Anyway, we want with stars and stripes. Betsy Ross, bitches!.
And I sincerly doubt "modern poultry reseach" (WTF!) has disproved, Ben Franklin's opinion.
ha ha ha ha
every November, I'm eating that turkey
tasting it
testing it
Ben Franklin, he's dead now
but maybe he was right
add some gravy
follow the science
and people think I'm a turkey glutton
no!
I'm working!
Working hard!
eating!
proving!
savoring!
Finally, one day, I announce my findings to my contemporaries
"I think Ben Franklin..."
and they're all leaning in to hear me, because I am a well known dark meat specialist
"...was right about the turkey."
"I have lately made an experiment in electricity that I desire never to repeat"

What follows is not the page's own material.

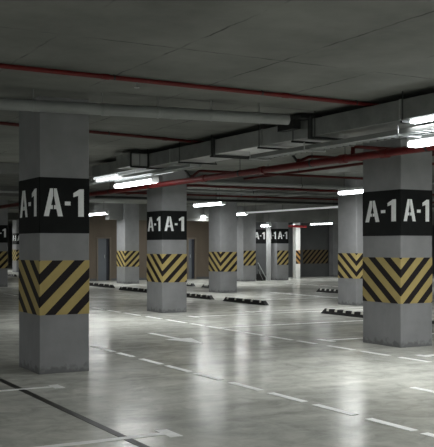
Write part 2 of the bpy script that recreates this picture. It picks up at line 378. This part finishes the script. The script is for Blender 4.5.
# ---------- air duct ----------
XD=6.91; zb,zt=2.965,3.20; WD=.6
ya,ybk=rowY(470,XD),rowY(92,XD)
duct=tag(empty('air_duct',(XD,ya,zb)),'long galvanised rectangular air duct hung above the red main','duct')
fl=[rowY(p,XD)-ya for p in (311,214)]
segs=[0]+fl+[ybk-ya]
mats=[M['galv2'],M['galv'],M['galv2']]
for i in range(3):
    MB().box(0,WD,segs[i]+(.001 if i else 0),segs[i+1],0,zt-zb).build('duct_section',mats[i],duct,bevel=.006)
for k,y in enumerate(fl+[rowY(400,XD)-ya,rowY(262,XD)-ya,rowY(170,XD)-ya]):
    t=.035 if k<2 else .012; e=.03 if k<2 else .008
    MB().box(-e,WD+e,y-t,y+t,-e,zt-zb+e).build('flange',M['flange'] if k<2 else M['galv'],duct)
for px in (406,318,296,262,214,182,150):
    y=rowY(px,XD)-ya; h=MB()
    for xx in (-.05,WD+.05): rod(h,xx,y,-.03,CEIL-zb)
    h.box(-.07,WD+.07,y-.015,y+.015,-.045,-.02); h.build('hanger',M['darkmetal'],duct)
# grille on the duct side
yg=rowY(148.5,XD)-ya; gw=.34
st=MB().box(-gw,-.001,yg+.02,yg+.7,.0,zt-zb).build('side_outlet',M['galv2'],duct)
gf=MB().box(-gw-.02,.0,yg-.02,yg+.02,-.03,.0).box(-gw-.02,.0,yg-.02,yg+.02,zt-zb,zt-zb+.025).box(-gw-.02,-gw,yg-.02,yg+.02,0,zt-zb).box(-.02,0,yg-.02,yg+.02,0,zt-zb)
gf.build('outlet_frame',M['darkmetal'],st)
for k in (0,1): MB().box(-gw+.01+k*.165,-gw+.155+k*.165,yg+.0,yg+.018,.01,zt-zb-.01).build('outlet_panel',M['pale2'],st)

# damper box on duct
yd=rowY(296,XD); r=tag(empty('damper_motor',(XD+.03,yd,zt)),'small black damper motor on top of the galvanised duct','motor')
MB().box(-.20,.16,-.35,.30,.003,.06).build('motor_box',M['darkmetal'],r,bevel=.012)
MB().box(-.20,-.09,-.2,.2,-.12,.003).build('actuator',M['darkmetal'],r)

# ---------- cable ladder beneath the duct ----------
XT,zt2=6.98,2.82
y0,y1=rowY(470,XT),rowY(250,XT)
tray=tag(empty('cable_ladder',(XT,y0,zt2)),'ribbed metal cable ladder hung beneath the air duct','cable ladder')
for xx in (0,.27): MB().box(xx,xx+.02,0,y1-y0,0,.055).build('side_rail',M['pvc'],tray)
n=min(95,int((y1-y0)/.14))
for i in range(n): MB().box(.02,.27,.05+i*.14,.08+i*.14,.005,.025).build('rung',M['galv'],tray)
for k in range(4): MB().tube([(.05+k*.05,0,.038),(.055+k*.05,(y1-y0)/2,.036),(.05+k*.05,y1-y0,.038)],.012,8).build('cable',M['pvc'],tray)
for px in (400,306,250):
    y=max(.05,min(rowY(px,XT)-y0,y1-y0-.05)); h=MB(); h.box(-.04,.32,y-.015,y+.015,-.02,0); rod(h,-.03,y,-.02,zb-zt2-.05,.008); rod(h,.31,y,-.02,zb-zt2-.05,.008); h.build('hanger',M['galv'],tray)
# second tray, higher and to the left end of the aisle
XU=7.02; ya2,yb2=rowY(190,XU),rowY(60,XU)
t2=tag(empty('cable_ladder',(XU,ya2,2.86)),'metal cable ladder above the big lamp near the middle column','cable ladder')
for xx in (0,.2): MB().box(xx,xx+.02,0,yb2-ya2,0,.05).build('side_rail',M['galv'],t2)
for i in range(min(90,int((yb2-ya2)/.2))): MB().box(.02,.2,.05+i*.2,.09+i*.2,.005,.025).build('rung',M['galv'],t2)
for q in (.05,.35,.7):
    h=MB(); rod(h,.01,(yb2-ya2)*q,0.04,.105); h.build('hanger',M['galv'],t2)

# ---------- fluorescent lamps ----------
LIGHTW=1.0
def make_lamp(label,X,z,ya_,yb_,drop=True,light=True,power=1.0,group=None):
    L_=yb_-ya_; r=tag(empty('strip_lamp',(X,(ya_+yb_)/2,z)),label,'lamp',group)
    MB().box(-.07,.07,-L_/2,L_/2,.02,.085).build('housing',M['fixture'],r,bevel=.008)
    for k in (-.042,.042): MB().tube([(k,-L_/2+.03,-.018),(k,L_/2-.03,-.018)],.036,14).build('lamp_tube',M['tube'],r)
    for sg in (0,1):
        e0=-L_/2 if sg==0 else L_/2-.03
        MB().box(-.075,.075,e0,e0+.03,-.05,.02).build('end_cap',M['fixture'],r)
    up=CEIL-z
    if XD<X<XD+.6 and ya_<22 and ya_>0: up=zb-z
    for yy in (-L_*.35,L_*.35):
        h=MB(); rod(h,0,yy,.085,up,.005); h.build('suspension_rod',M['darkmetal'],r)
    if light:
        ld=bpy.data.lights.new('tube_light','AREA'); ld.shape='RECTANGLE'; ld.size=.14; ld.size_y=L_; ld.energy=80*power*LIGHTW; ld.color=(.975,.99,.965)
        lo=bpy.data.objects.new('tube_light',ld); col.objects.link(lo); lo.parent=r; lo.location=(0,0,-.06)
    return r
def slim_lamp(label,X,z,pa,pb,power=.3,glow='tube'):
    y0_,y1_=rowY(pb,X),rowY(pa,X); L_=y1_-y0_
    r=tag(empty('slim_batten_lamp',(X,(y0_+y1_)/2,z)),label,'lamp')
    MB().box(-.05,.05,-L_/2,L_/2,.022,.03).build('housing',M['fixture'],r)
    if z<2.8:
        for yy in (-L_*.35,L_*.35):
            h=MB(); rod(h,0,yy,.03,CEIL-z,.005); h.build('suspension_rod',M['darkmetal'],r)
    for k in (-.025,.025): MB().tube([(k,-L_/2+.02,0),(k,L_/2-.02,0)],.022,12).build('lamp_tube',M[glow],r)
    ld=bpy.data.lights.new('tube_light','AREA'); ld.shape='RECTANGLE'; ld.size=.1; ld.size_y=L_; ld.energy=70*power; ld.color=(.975,.99,.965)
    lo=bpy.data.objects.new('tube_light',ld); col.objects.link(lo); lo.parent=r; lo.location=(0,0,-.03)
def lamp_px(label,X,z,pa,pb,**k): make_lamp(label,X,z,rowY(pb,X),rowY(pa,X),**k)
X1r,z1r=7.42,1.5+.151/.866*7.42
lamp_px('big bright strip lamp hanging near the middle column',X1r,z1r,117,155.5)
lamp_px('strip lamp cut off by the right edge above the red main',X1r,z1r-.03,411,446)
slim_lamp('slim lamp fixed under the duct at the right edge, above the cable ladder',6.99,2.934,412,446,.08)
slim_lamp('slim lamp under the far end of the duct, left of the side outlet',6.99,2.934,95,117,.15,'tube_dim')
slim_lamp('slim lamp right of the big bright lamp, near the middle column',7.28,2.885,153,172,.15,'tube_dim')
X2r,z2r=13.2,1.5+.0862/.866*13.2
lamp_px('strip lamp in front of the half hidden right column',X2r,z2r,340,368)
lamp_px('strip lamp left of the wide unsigned central column',X2r,z2r,195,224)
lamp_px('strip lamp just right of the nearest column, low in view',X2r,z2r,84,107.5)
X3r,z3r=18.3,1.5+.0625/.866*18.3
lamp_px('small strip lamp at the left end of the pale trunking',X3r,z3r,233,247)
lamp_px('thin distant strip lamp right beside the middle column',X3r,z3r,186,207)
# pale trunking continuing from the lamp
yA,yB=rowY(345,X3r),rowY(247.5,X3r)
r=tag(empty('lamp_trunking',(X3r,yA,z3r)),'long thin pale lighting trunking across the distant ceiling','trunking')
MB().box(-.05,.05,0,yB-yA,0,.055).build('channel',M['glow'],r)
for q in (.1,.35,.6,.9):
    h=MB(); rod(h,0,(yB-yA)*q,.055,CEIL-z3r); h.build('suspension_rod',M['darkmetal'],r)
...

I can picture Marvin the Martian saying that.
Bennie Franklin: "As God is my witness, I thought turkeys could fry."
Slaughterhouses prepare pigs to die by stunning them using CO2 (animals are lowered into a chamber that is 90 percent CO2), although sometimes electrical stunning is used. Larger animals are taken down using a penetrating captive bolt to do the stunning. Don't let those muscles tighten up at death.
So Ben had the right idea.
I didn't find anything about poultry in my extensive 2 minute internet search, but I did find this:
https://brokenarrowranch.com/blogs/wild-and-pure/electrostimulation-shockingly-better-meat
So maybe Ben was on to something.
Although if this worked, you would think the Tyson or Purdue people would have figured it out by now. (Maybe they have).
Blastfax Kudos beats me at 11:24 a.m.
I'm coming in way late, nine hours later.
The early bird gets the worm!
That sounds like some shit Franklin might have said.
(How would you like it if you showed up at 6:00 a.m. to work hard and then the smart-ass sitting in the back of the class who rolls in at 10:00 a.m. calls you a worm-eater? Dude!)